Scaffolding Safety – Know the Rules

Scaffolding safety is one of the primary concerns of any building contractor. The risks inherent in working at height are manifold – which is why an entire set of regulations was put in place to ensure the health, safety and security of those performing jobs above the ground. For the most part, the rules are clear-cut – but does that always mean they’re easy to follow? To help you get the facts straight and understand what’s required, here’s a comprehensive guide to what’s expected and what equipment you’ll need in order to comply.

Scaffold Safety Basics

There are several aspects of safety to be considered when you are erecting, using or dismantling scaffolding.

Firstly, the structural integrity of the scaffold must be maintained at all times. Frameworks should be inspected immediately after they are first constructed, and then at regular intervals of no more than seven days for the duration of their use. They should also be inspected after adverse weather to check there has not been any damage, and that the scaffolding’s safety is not compromised. These checks should be done by a competent person with a relevant training qualification – there are plenty of training providers nationally who offer courses.

Whilst the scaffolding is being used, the safety of workers is paramount. Site supervisors and managers are required to ensure that any workers who ascend more than 2m above the level below (whether that is the ground or another floor) are prevented from falling to that level. This is usually done through the use of double guardrails at each platform level, though a harness or fall arrest system can also be implemented, keeping the worker attached to the scaffolding frame at all times. However, the use of these latter two options, along with netting, should only be considered as a last resort if no other methods are viable. Additional security for workers can also be achieved using a scaffold tower which provides secure, moveable access to higher structures.

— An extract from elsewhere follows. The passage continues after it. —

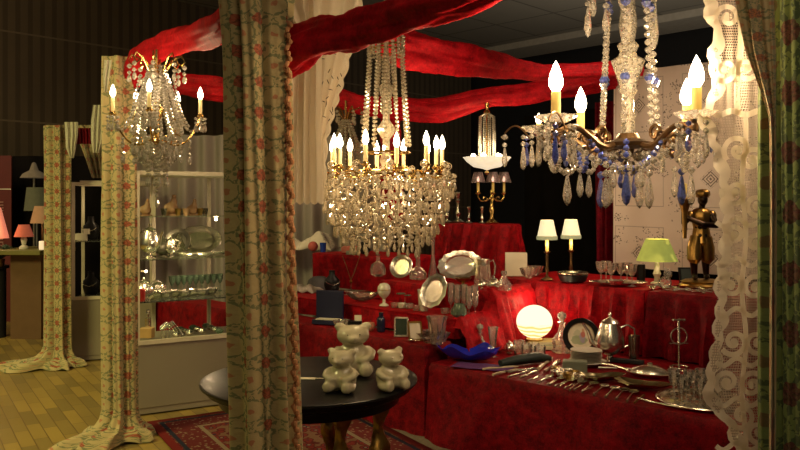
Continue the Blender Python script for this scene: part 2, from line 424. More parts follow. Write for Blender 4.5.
# ------------------------------------------------------------------ drapery
def swag(name, ctl, label, mat=SWR, cat='drape', folds=5, seed=1, n=70, flat=.62):
    """a length of velvet slung between posts: gathered, with long folds running along it; ctl = (px, py, Y, half thickness px)"""
    r = random.Random(seed); P = []
    pts = [(Vector(at(a, b, Y)), h*Y/F) for a, b, Y, h in ctl]
    pts = [pts[0]]+pts+[pts[-1]]
    segs = len(pts)-3; per = max(6, n//segs)
    for i in range(segs):
        for k in range(per+(1 if i == segs-1 else 0)):
            t_ = k/per; q = []
            (p0, a0), (p1, a1), (p2, a2), (p3, a3) = pts[i:i+4]
            pp = .5*((2*p1)+(p2-p0)*t_+(2*p0-5*p1+4*p2-p3)*t_*t_+(3*p1-p0-3*p2+p3)*t_**3)
            hh = a1+(a2-a1)*t_; P.append((pp, hh))
    N = 56; m = MB(); o = len(m.v); ph = [r.uniform(0, 6) for _ in range(6)]
    M_ = len(P)
    for i, (p, h) in enumerate(P):
        d = (P[min(i+1, M_-1)][0]-P[max(i-1, 0)][0]).normalized(); x = d.cross(Vector((0, 0, 1))).normalized(); y = x.cross(d)
        s = i/M_*5
        for k in range(N):
            a = 2*PI*k/N
            rr = 1+.17*sin(3*a+ph[0]+s*1.5)+.10*sin(folds*a+ph[1]-s*2.6)+.045*sin((2*folds+1)*a+ph[2]+s*5)+.09*sin(s*3.1+ph[3]+a)+.05*sin(s*9+ph[4]+2*a)+.02*sin(s*31+ph[5]+3*a)
            m.v.append(tuple(p+x*cos(a)*h*rr*flat+y*sin(a)*h*rr))
    for i in range(M_-1):
        for k in range(N):
            q = (k+1) % N; m.f.append((i*N+k, i*N+q, (i+1)*N+q, (i+1)*N+k))
    m.f.append(tuple(reversed(range(N)))); m.f.append(tuple(range((M_-1)*N, M_*N)))
    return tag(m.build(name, mat, ang=80), label, cat, 'red velvet swags of the canopy' if mat is SWR else None)
swag('velvet_swag', [(268, 68, 2.98, 20), (292, 54, 2.95, 22), (318, 39, 2.86, 18), (350, 31, 2.74, 19), (385, 22, 2.6, 17), (425, 8, 2.44, 17), (465, -4, 2.3, 16), (520, -22, 2.15, 14)],
     'nearest red velvet swag, tied to the big floral curtain and rising to the top edge', seed=3)
swag('velvet_swag', [(240, 2, 3.05, 12), (222, 22, 3.2, 16), (196, 36, 3.75, 13), (172, 44, 4.25, 12), (152, 52, 4.5, 13), (136, 66, 4.66, 15), (132, 84, 4.72, 9)],
     'red velvet swag running from the big floral curtain to the top of the second one', seed=5)
swag('velvet_swag', [(366, 26, 4.45, 16), (395, 46, 4.5, 19), (430, 54, 4.5, 17), (470, 60, 4.6, 14), (510, 67, 5.0, 11), (545, 72, 5.3, 7), (575, 72, 5.5, 7), (640, 68, 5.8, 8)],
     'red velvet swag passing just behind the tall bead chandelier', seed=9)
swag('velvet_swag', [(176, 84, 6.0, 11), (205, 88, 6.0, 11), (232, 91, 6.0, 11), (290, 94, 6.0, 10), (335, 97, 6.0, 9), (360, 104, 6.0, 9), (395, 106, 6.0, 10), (440, 109, 6.0, 12), (485, 99, 6.0, 9), (520, 96, 6.0, 9), (560, 88, 6.0, 11), (612, 76, 6.1, 13)],
     'long rearmost red velvet swag that the small glass dish lamp hangs from', seed=12, n=110)
def tail(name, ctl, label, mat, seed):
    o = swag(name, ctl, label, mat, 'drape', 6, seed, 40, .6); return o
tail('velvet_tail', [(392, 100, 6.05, 10), (392, 120, 6.05, 9), (391, 150, 6.05, 9), (392, 190, 6.05, 10), (394, 222, 6.05, 10)], 'narrow red velvet tail hanging behind the tall bead chandelier', RED, 4)
def hung(name, X, Y, w, d, z0, z1, folds, mat, label, rz=0, seed=0, cat='curtain', amp=.35):
    m = MB(); L = math.hypot(w, 0)
    def fn(a, b):
        k = .6+.4*(1-b)
        return ((a-.5)*w, d*amp*k*(sin(a*folds*2*PI+.5*sin(b*3+seed))+.4*sin(a*folds*4.7*PI+seed)), z0+(z1-z0)*b)
    m.grid(fn, max(40, folds*14), 16, lambda a, b: (a*L*1.3, (z1-z0)*b))
    return tag(m.build(name, mat, None, (X, Y, 0), rz=rz), label, cat)
w = W(.38, 2.05)
hung('velvet_drape', *at(606, 0, 6.2)[:2], .2, .07, .93, 2.27, 3, REDD, 'dark red velvet drape hanging at the left edge of the white cutwork cloth', UA, 2, 'drape', .5)

def bunch(name, px, Y, rx, ry, z1, mat, label, folds=7, seed=0, lean=0, puddle=None, prof=None, fringe=False, z0=.015):
    """a curtain gathered round a post"""
    X = (px-400)/F*Y; root = thing(name, (X, Y, 0), label, 'curtain'); r = random.Random(seed)
    ph = [r.uniform(0, 6.28) for _ in range(8)]; NU = 180; rows = []
    zs = [z1-(z1-.2)*i/34 for i in range(35)]
    for z in zs: rows.append((z, 1., 0.))
    if puddle:
        for z, e, sft in ((.14, 1.05, .05), (.09, 1.2, .15), (.06, 1.45, .32), (.05, 1.7, .52), (.035, 1.9, .75), (.014, 2.0, .95), (.008, 2.05, 1.)): rows.append((z, e, sft))
    else:
        rows += [(.12, 1., 0), (.03, 1.03, 0)]
    m = MB()
    def rowpt(z, e, s_, a):
        q = 1 if prof is None else prof(z)
        f = .98+.22*sin(folds*a+ph[0]+.5*sin(z*2+ph[3]))+.08*sin((folds*2+1)*a+ph[1]+z)+.03*sin(a*23+ph[2]+z*3)
        x = rx*q*f*cos(a)*e; y = ry*q*f*sin(a)*e
        zz = z
        if s_:
            dx, dy = puddle[:2]; L_ = math.hypot(dx, dy); al = (cos(a)*dx+sin(a)*dy)/L_
            k = max(0, al)*s_; x += dx*k*(1+.14*sin(9*a+ph[4])); y += dy*k*(1+.14*sin(9*a+ph[4]))
            zz = z+.028*(1-s_*.6)*sin(11*a+ph[5]+s_*5)*s_*1.0+.02*s_*(1-s_)*4
            zz = max(.012 if s_ < .99 else .006, zz)
        return (x+lean*(z1-z), y, zz)
    acc = 0; o = 0; prev = None
    for j, (z, e, s_) in enumerate(rows):
        for i in range(NU+1):
            a = 2*PI*i/NU-PI/2*1.0+PI
            p = rowpt(z, e, s_, a); m.v.append(p)
            m.uv[len(m.v)-1] = (i/NU*(rx+ry)*PI*1.25, z if not s_ else .14-s_*.4)
    for j in range(len(rows)-1):
        for i in range(NU):
            a0 = j*(NU+1)+i; m.f.append((a0, a0+1, a0+NU+2, a0+NU+1))
    m.build('drape', mat, root, ang=85)
    if fringe:
        fm = MB(); z = z1-.2; k = 0
        while z > .1:
            x = (rx*(1 if prof is None else prof(z)))*1.02+lean*(z1-z)
            for q in range(3):
                fm.ball((x+.004+.006*q+.007*sin(k*2.1+q), -.045-.014*q+.006*sin(k*5.3), z-.007*q), (.0085, .0085, .011), 6, 4)
            z -= .021; k += 1
        fm.build('fringe', FRIN, root)
    return root
bunch('floral_curtain', 256, 2.9, .107, .085, 2.32, FLOR, 'largest rose-patterned curtain gathered at the near corner post, orange fringe down one edge', 6, 2, .022,
      prof=lambda z: 1+.22*max(0, (z-1.95)/.4)**1.5+.06*max(0, (1.2-z)), fringe=True)
bunch('floral_curtain', 118, 4.7, .092, .07, 2.34, FLOR, 'rose-patterned curtain in front of the lit glass cabinet, its hem spread on the floor', 6, 5, .006, puddle=(-.14, -.16),
      prof=lambda z: 1-.1*max(0, (z-2.0)/.35))
bunch('floral_curtain', 57, 6.78, .10, .085, 2.13, FLOR, 'farthest rose-patterned curtain, between the wooden counter and the small cabinet', 6, 8, .0, puddle=(-.32, -.1))
# gathered cloth linking the far post to the second one (draped behind the small cabinet)
def patch(name, poly, Y, mat, label, cat, nu=36, amp=.02, folds=6, dY=0, uvs=1., seed=0, scal=0):
    """hanging cloth between a left and a right edge given as px rows: poly = [(y, xl, xr), ...]"""
    m = MB()
    def fn(a, b):
        t_ = b*(len(poly)-1); i = min(int(t_), len(poly)-2); f = t_-i
        y, xl, xr = [poly[i][k]*(1-f)+poly[i+1][k]*f for k in range(3)]
        px = xl+(xr-xl)*a; yy = Y+dY*a+amp*sin(a*folds*2*PI+seed+b*1.2)+amp*.4*sin(a*folds*5.1*PI+b*3)
        if scal and b > .96: y += scal*abs(sin(a*PI*7))
        return at(px, y, yy)
    W_ = abs(poly[0][2]-poly[0][1])*Y/F
    H_ = abs(poly[-1][0]-poly[0][0])*Y/F
    m.grid(fn, nu*2, 30, lambda a, b: (a*W_*1.3*uvs, (1-b)*H_*uvs))
    p0 = Vector(fn(.5, 0)); m.v = [tuple(Vector(q)-p0) for q in m.v]
    return tag(m.build(name, mat, None, p0, ang=80), label, cat)
patch('floral_drape', [(125, 62, 104), (140, 78, 106), (160, 86, 106), (178, 92, 106)], 7.3, FLOR, 'green-gold floral cloth slung behind the top of the small cabinet', 'drape', amp=.03, folds=4)
patch('velvet_band', [(128, 74, 93), (134, 75, 94), (144, 76, 94)], 6.75, REDD, 'short dark red velvet band between two lace ends above the small cabinet', 'drape', dY=-.3)
patch('lace_end', [(122, 64, 78), (135, 65, 78), (148, 66, 76), (158, 70, 74)], 6.55, LACET, 'cream lace end hanging at the left side of the dark red band', 'lace', amp=.012, folds=3)
patch('lace_end', [(105, 93, 104), (120, 91, 104), (140, 91, 103), (153, 93, 99)], 6.4, LACET, 'cream lace end hanging beside the second rose-patterned curtain', 'lace', amp=.012, folds=3)
patch('lace_end', [(60, 104, 112), (75, 103, 110), (92, 104, 107)], 4.55, LACET, 'narrow lace edging at the top of the second rose-patterned curtain', 'lace', amp=.008, folds=2)

# voile with cutwork hanging behind the near post
root = thing('voile_curtain', at(320, -30, 3.3), 'off-white embroidered voile curtain with scalloped edge behind the nearest red swag', 'curtain')
def vo_part(name, poly, Y, amp, folds, seed, sc_r, off):
    m = MB()
    def fn(a, b):
        t_ = b*(len(poly)-1); i = min(int(t_), len(poly)-2); f = t_-i
        y, xl, xr = [poly[i][k]*(1-f)+poly[i+1][k]*f for k in range(3)]
        if a > .93: xr += sc_r*abs(sin(b*38))
        px = xl+(xr-xl)*a
        if b > .97: y += 2.5*abs(sin(a*PI*6))
        return Vector(at(px, y, Y+amp*sin(a*folds*6.28+seed+b)+off*a))-Vector(root.location)
    m.grid(fn, 90, 120, lambda a, b: (a*.5, (1-b)*1.2)); return m.build(name, VOILE, root, ang=80)
vo_part('header_fold', [(-35, 268, 300), (0, 276, 301), (16, 286, 306), (32, 298, 308)], 3.1, .015, 1.5, 1, 0, 0)
vo_part('front_panel', [(-35, 285, 318), (0, 286, 318), (60, 286, 322), (120, 284, 322), (202, 282, 325)], 3.18, .028, 3.2, 0, 0, 0)
vo_part('back_panel', [(-40, 296, 366), (0, 298, 362), (40, 300, 354), (80, 302, 343), (110, 304, 334), (140, 306, 326), (190, 308, 324)], 3.3, .03, 2.6, 2, 2.5, .05)
em = MB(); r = random.Random(3)
for i in range(34):
    px, py = r.uniform(316, 342), r.uniform(40, 120)
    if px > 352-(py-30)*.22: continue
    a = r.uniform(0, 3.1); d = Vector((cos(a), 0, sin(a)))*r.uniform(.006, .013); p = Vector(at(px, py, 3.225))-Vector(root.location)
    em.tube([p-d, p, p+d], [.0012, .0022, .0012], 5)
em.build('cutwork', plain('cutwork_shadow', (.05, .04, .03), .9), root)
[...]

Care should also be taken with the positioning of scaffolding, with regard to power cables, pedestrian walkways and other obstructions such as trees and signposts. If there is a risk posed to the public, road closures may be required for the duration of the work. For this, you would need to liaise with your local council.

Staying Safe on Scaffolding

Any scaffolding used should come with all the parts required for the correct construction of the framework. You should never use a framework that has parts missing or has required incompatible parts to complete the structure. Always ascertain that scaffolds and towers are erected on flat, level surfaces and have all the standard requirements for safety: guardrails, bracing, access ladder, toe boards.

The only people who should be working on scaffolding are those who have been trained. If work is being done via a suspended scaffold (one attached to a building part way up, rather than being constructed from the ground upwards) then anyone using the scaffold must be attached via harness or suspension ropes to the framework at all times.

Still up in the air?

As you can see, there are lots of aspects to consider when it comes to scaffolding safety rules and regulations. Most of these are common sense, and will be covered within the standard requirements for any construction site. However, if you’d like more information on how to stay safe when using scaffolds, we recommend checking out the Health and Safety Executive website for a full break down of all the requirements.